Collin Anderson of the Washington Free Beacon accuses a leading American think tank of doing “China’s bidding” on climate issues.

In 2017, the Center for American Progress (CAP) released a report praising China’s “truly impressive” shift away from coal. The report came after the liberal think tank’s energy experts met with Chinese government officials to “find out what is really happening” with the communist nation’s emissions trajectory. China’s leaders, those experts concluded, had made the “strategic choice” to crack down on coal-fired power and “grab the clean energy bull by the horns.”

Fast forward four years, and the opposite has occurred. In the months following CAP’s visit to China, the country began rapidly growing its coal power capacity as government officials prioritized economic growth over “intermittent and unstable” renewable energy sources.

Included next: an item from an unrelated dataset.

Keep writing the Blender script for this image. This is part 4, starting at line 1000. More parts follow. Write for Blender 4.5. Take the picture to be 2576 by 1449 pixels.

The think tank has since acknowledged this trend, debunking its own report—and the Chinese regime’s promises—in the process.

CAP often holds “staff research trips” to China to work with organizations in the country, including the China-U.S. Exchange Foundation (CUSEF), a registered foreign agent backed by the Chinese Communist Party’s foreign influence arm. While the think tank says it has taken no money from CUSEF, the Chinese group paid CAP founder John Podesta nearly $900,000 to lobby Congress from 2015 to 2017 through his now-defunct public affairs firm, the Podesta Group.

Shortly after CAP released its report, Beijing repeatedly loosened its restrictions on coal projects from 2017 to 2019, sparking a mad dash to build new power plants. China’s coal consumption went on to reach a record high in 2020, and the expansion isn’t slowing down anytime soon. The nation is now in the process of constructing an additional 246 gigawatts of coal power—nearly six times Germany’s entire coal fleet, according to a Global Energy Monitor briefing. …

… CAP has extensive ties to the Biden administration. At least 61 of the think tank’s alumni are now working for the administration, according to a Business Insider analysis.